Set task: Exactly as written, please set down all of the entries again, with no pictures.

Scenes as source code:
***

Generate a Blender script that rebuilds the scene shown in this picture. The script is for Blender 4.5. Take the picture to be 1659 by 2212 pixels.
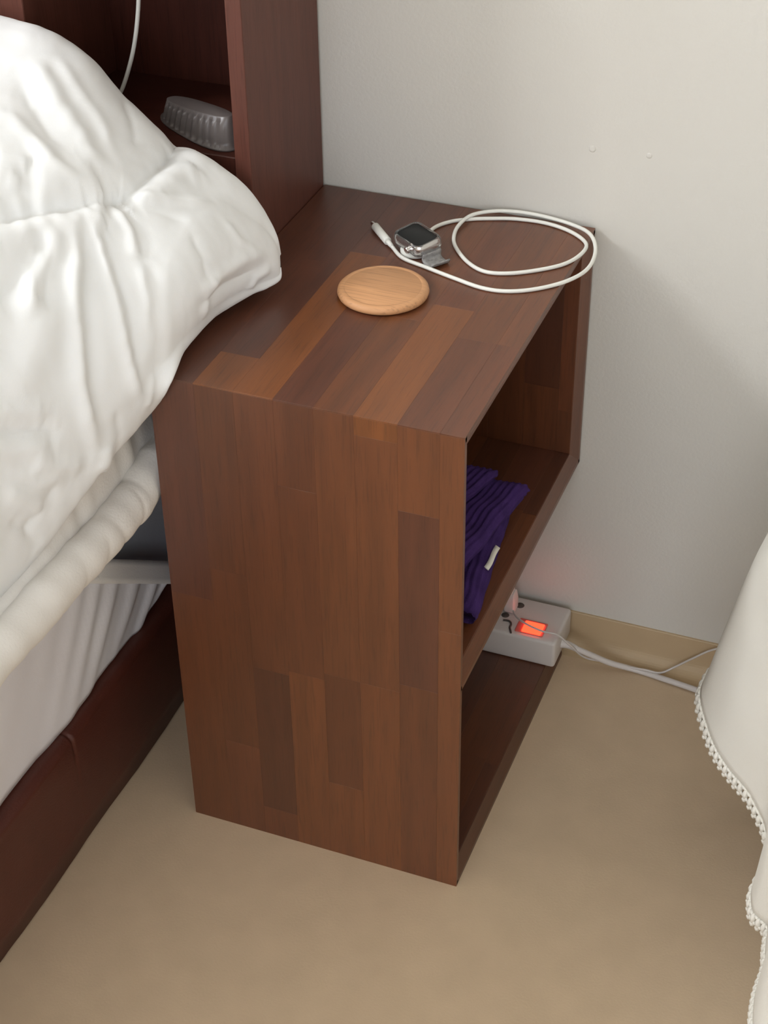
import bpy, bmesh, math, random
import numpy as np
from mathutils import Vector, Matrix, noise

for o in list(bpy.data.objects):
    bpy.data.objects.remove(o, do_unlink=True)
SC = bpy.context.scene
COL = SC.collection

# ------------------------------------------------------------------ camera
cam_d = bpy.data.cameras.new('camera')
cam = bpy.data.objects.new('camera', cam_d)
COL.objects.link(cam)
YAW, PITCH, ROLL = -0.378025, 0.635583, -0.014826
cam.location = (0.651713, -1.091990, 1.315228)
cam_d.sensor_fit = 'HORIZONTAL'
cam_d.sensor_width = 36.0
cam_d.lens = 3673.32 * 36.0 / 1659.0
cam_d.clip_start = 0.05
_f = Vector((math.sin(YAW)*math.cos(PITCH), math.cos(YAW)*math.cos(PITCH), -math.sin(PITCH)))
_r = Vector((math.cos(YAW), -math.sin(YAW), 0.0))
_u = _r.cross(_f)
_r2 = math.cos(ROLL)*_r + math.sin(ROLL)*_u
_u2 = -math.sin(ROLL)*_r + math.cos(ROLL)*_u
cam.rotation_euler = Matrix((_r2, _u2, -_f)).transposed().to_euler()
SC.camera = cam

# ------------------------------------------------------------------ light
world = bpy.data.worlds.new('sky')
SC.world = world
world.use_nodes = True
wn = world.node_tree.nodes
wn['Background'].inputs[0].default_value = (0.75, 0.85, 1.0, 1)
wn['Background'].inputs[1].default_value = 1.0

def area_light(name, loc, target, sx, sy, power, color):
    d = bpy.data.lights.new(name, 'AREA')
    d.shape = 'RECTANGLE'
    d.size, d.size_y, d.energy, d.color = sx, sy, power, color
    o = bpy.data.objects.new(name, d)
    COL.objects.link(o)
    o.location = loc
    o.rotation_euler = (Vector(target) - Vector(loc)).to_track_quat('-Z', 'Y').to_euler()
    return o
# daylight through the window on the far side of the bed, plus an added fill light at the foot end
area_light('window_daylight', (-2.52, -0.45, 1.75), (0.0, -0.30, 0.6), 1.35, 1.05, 42.0, (0.94, 0.985, 1.07))
area_light('foot_end_fill', (0.55, -2.92, 1.55), (0.0, 0.0, 0.6), 2.1, 1.25, 32.0, (0.95, 0.985, 1.06))
area_light('added_top_fill', (-1.75, -1.10, 2.30), (-1.2, -0.8, 0.0), 0.55, 0.55, 48.0, (0.96, 0.985, 1.02))  # added fill from above, brightens the upward faces
SC.view_settings.view_transform = 'Standard'
SC.view_settings.look = 'None'
SC.view_settings.exposure = 0.04
SC.view_settings.gamma = 1.0
SC.view_settings.use_curve_mapping = False

# ------------------------------------------------------------------ helpers
def lin(r, g, b):
    f = lambda c: c/12.92 if c <= 0.04045 else ((c+0.055)/1.055)**2.4
    return (f(r/255.0), f(g/255.0), f(b/255.0), 1.0)

def new_mat(name):
    m = bpy.data.materials.new(name)
    m.use_nodes = True
    nt = m.node_tree
    return m, nt, nt.nodes['Principled BSDF']

def plain(name, col, rough=0.5, metal=0.0, spec=0.5, **kw):
    m, nt, p = new_mat(name)
    p.inputs['Base Color'].default_value = col
    p.inputs['Roughness'].default_value = rough
    p.inputs['Metallic'].default_value = metal
    p.inputs['Specular IOR Level'].default_value = spec
    for k, v in kw.items():
        p.inputs[k.replace('_', ' ')].default_value = v
    return m

def textured(name, col, rough, scale, amount, bump, bscale, spec=0.4, stretch=(1, 1, 1), bdist=0.001):
    """base colour with gentle mottling and a fine relief"""
    m, nt, p = new_mat(name)
    N, L = nt.nodes, nt.links
    tc = N.new('ShaderNodeTexCoord')
    mp = N.new('ShaderNodeMapping')
    mp.inputs['Scale'].default_value = stretch
    L.new(tc.outputs['Object'], mp.inputs['Vector'])
    n1 = N.new('ShaderNodeTexNoise')
    n1.inputs['Scale'].default_value = scale
    n1.inputs['Detail'].default_value = 4
    L.new(mp.outputs[0], n1.inputs['Vector'])
    mr = N.new('ShaderNodeMapRange')
    mr.inputs['From Min'].default_value = 0.3
    mr.inputs['From Max'].default_value = 0.7
    mr.inputs['To Min'].default_value = 1 - amount
    mr.inputs['To Max'].default_value = 1 + amount
    L.new(n1.outputs['Fac'], mr.inputs['Value'])
    mx = N.new('ShaderNodeMix')
    mx.data_type = 'RGBA'
    mx.blend_type = 'MULTIPLY'
    mx.inputs['Factor'].default_value = 1
    mx.inputs['A'].default_value = col
    L.new(mr.outputs[0], mx.inputs['B'])
    L.new(mx.outputs['Result'], p.inputs['Base Color'])
    n2 = N.new('ShaderNodeTexNoise')
    n2.inputs['Scale'].default_value = bscale
    n2.inputs['Detail'].default_value = 3
    L.new(mp.outputs[0], n2.inputs['Vector'])
    bp = N.new('ShaderNodeBump')
    bp.inputs['Strength'].default_value = bump
    bp.inputs['Distance'].default_value = bdist
    L.new(n2.outputs['Fac'], bp.inputs['Height'])
    L.new(bp.outputs[0], p.inputs['Normal'])
    p.inputs['Roughness'].default_value = rough
    p.inputs['Specular IOR Level'].default_value = spec
    return m

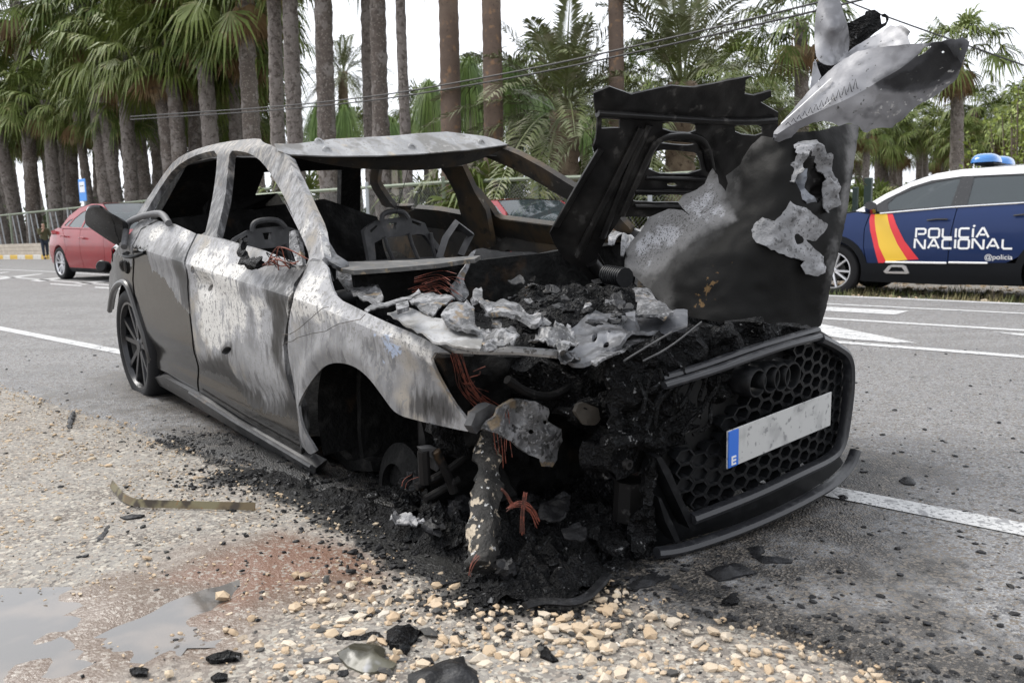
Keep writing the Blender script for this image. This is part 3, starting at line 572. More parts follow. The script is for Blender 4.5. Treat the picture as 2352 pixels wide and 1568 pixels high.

***

Reply:
Generate a Blender script that rebuilds the scene shown in this picture. The script is for Blender 4.5. Take the picture to be 1659 by 2212 pixels.
import bpy, bmesh, math, random
import numpy as np
from mathutils import Vector, Matrix, noise

for o in list(bpy.data.objects):
    bpy.data.objects.remove(o, do_unlink=True)
SC = bpy.context.scene
COL = SC.collection

# ------------------------------------------------------------------ camera
cam_d = bpy.data.cameras.new('camera')
cam = bpy.data.objects.new('camera', cam_d)
COL.objects.link(cam)
YAW, PITCH, ROLL = -0.378025, 0.635583, -0.014826
cam.location = (0.651713, -1.091990, 1.315228)
cam_d.sensor_fit = 'HORIZONTAL'
cam_d.sensor_width = 36.0
cam_d.lens = 3673.32 * 36.0 / 1659.0
cam_d.clip_start = 0.05
_f = Vector((math.sin(YAW)*math.cos(PITCH), math.cos(YAW)*math.cos(PITCH), -math.sin(PITCH)))
_r = Vector((math.cos(YAW), -math.sin(YAW), 0.0))
_u = _r.cross(_f)
_r2 = math.cos(ROLL)*_r + math.sin(ROLL)*_u
_u2 = -math.sin(ROLL)*_r + math.cos(ROLL)*_u
cam.rotation_euler = Matrix((_r2, _u2, -_f)).transposed().to_euler()
SC.camera = cam

# ------------------------------------------------------------------ light
world = bpy.data.worlds.new('sky')
SC.world = world
world.use_nodes = True
wn = world.node_tree.nodes
wn['Background'].inputs[0].default_value = (0.75, 0.85, 1.0, 1)
wn['Background'].inputs[1].default_value = 1.0

def area_light(name, loc, target, sx, sy, power, color):
    d = bpy.data.lights.new(name, 'AREA')
    d.shape = 'RECTANGLE'
    d.size, d.size_y, d.energy, d.color = sx, sy, power, color
    o = bpy.data.objects.new(name, d)
    COL.objects.link(o)
    o.location = loc
    o.rotation_euler = (Vector(target) - Vector(loc)).to_track_quat('-Z', 'Y').to_euler()
    return o
# daylight through the window on the far side of the bed, plus an added fill light at the foot end
area_light('window_daylight', (-2.52, -0.45, 1.75), (0.0, -0.30, 0.6), 1.35, 1.05, 42.0, (0.94, 0.985, 1.07))
area_light('foot_end_fill', (0.55, -2.92, 1.55), (0.0, 0.0, 0.6), 2.1, 1.25, 32.0, (0.95, 0.985, 1.06))
area_light('added_top_fill', (-1.75, -1.10, 2.30), (-1.2, -0.8, 0.0), 0.55, 0.55, 48.0, (0.96, 0.985, 1.02))  # added fill from above, brightens the upward faces
SC.view_settings.view_transform = 'Standard'
SC.view_settings.look = 'None'
SC.view_settings.exposure = 0.04
SC.view_settings.gamma = 1.0
SC.view_settings.use_curve_mapping = False

# ------------------------------------------------------------------ helpers
def lin(r, g, b):
    f = lambda c: c/12.92 if c <= 0.04045 else ((c+0.055)/1.055)**2.4
    return (f(r/255.0), f(g/255.0), f(b/255.0), 1.0)

def new_mat(name):
    m = bpy.data.materials.new(name)
    m.use_nodes = True
    nt = m.node_tree
    return m, nt, nt.nodes['Principled BSDF']

def plain(name, col, rough=0.5, metal=0.0, spec=0.5, **kw):
    m, nt, p = new_mat(name)
    p.inputs['Base Color'].default_value = col
    p.inputs['Roughness'].default_value = rough
    p.inputs['Metallic'].default_value = metal
    p.inputs['Specular IOR Level'].default_value = spec
    for k, v in kw.items():
        p.inputs[k.replace('_', ' ')].default_value = v
    return m

def textured(name, col, rough, scale, amount, bump, bscale, spec=0.4, stretch=(1, 1, 1), bdist=0.001):
    """base colour with gentle mottling and a fine relief"""
    m, nt, p = new_mat(name)
    N, L = nt.nodes, nt.links
    tc = N.new('ShaderNodeTexCoord')
    mp = N.new('ShaderNodeMapping')
    mp.inputs['Scale'].default_value = stretch
    L.new(tc.outputs['Object'], mp.inputs['Vector'])
    n1 = N.new('ShaderNodeTexNoise')
    n1.inputs['Scale'].default_value = scale
    n1.inputs['Detail'].default_value = 4
    L.new(mp.outputs[0], n1.inputs['Vector'])
    mr = N.new('ShaderNodeMapRange')
    mr.inputs['From Min'].default_value = 0.3
    mr.inputs['From Max'].default_value = 0.7
    mr.inputs['To Min'].default_value = 1 - amount
    mr.inputs['To Max'].default_value = 1 + amount
    L.new(n1.outputs['Fac'], mr.inputs['Value'])
    mx = N.new('ShaderNodeMix')
    mx.data_type = 'RGBA'
    mx.blend_type = 'MULTIPLY'
    mx.inputs['Factor'].default_value = 1
    mx.inputs['A'].default_value = col
    L.new(mr.outputs[0], mx.inputs['B'])
    L.new(mx.outputs['Result'], p.inputs['Base Color'])
    n2 = N.new('ShaderNodeTexNoise')
    n2.inputs['Scale'].default_value = bscale
    n2.inputs['Detail'].default_value = 3
    L.new(mp.outputs[0], n2.inputs['Vector'])
    bp = N.new('ShaderNodeBump')
    bp.inputs['Strength'].default_value = bump
    bp.inputs['Distance'].default_value = bdist
    L.new(n2.outputs['Fac'], bp.inputs['Height'])
    L.new(bp.outputs[0], p.inputs['Normal'])
    p.inputs['Roughness'].default_value = rough
    p.inputs['Specular IOR Level'].default_value = spec
    return m

Keep writing the Blender script for this image. This is part 3, starting at line 572. More parts follow. The script is for Blender 4.5. Treat the picture as 2352 pixels wide and 1568 pixels high.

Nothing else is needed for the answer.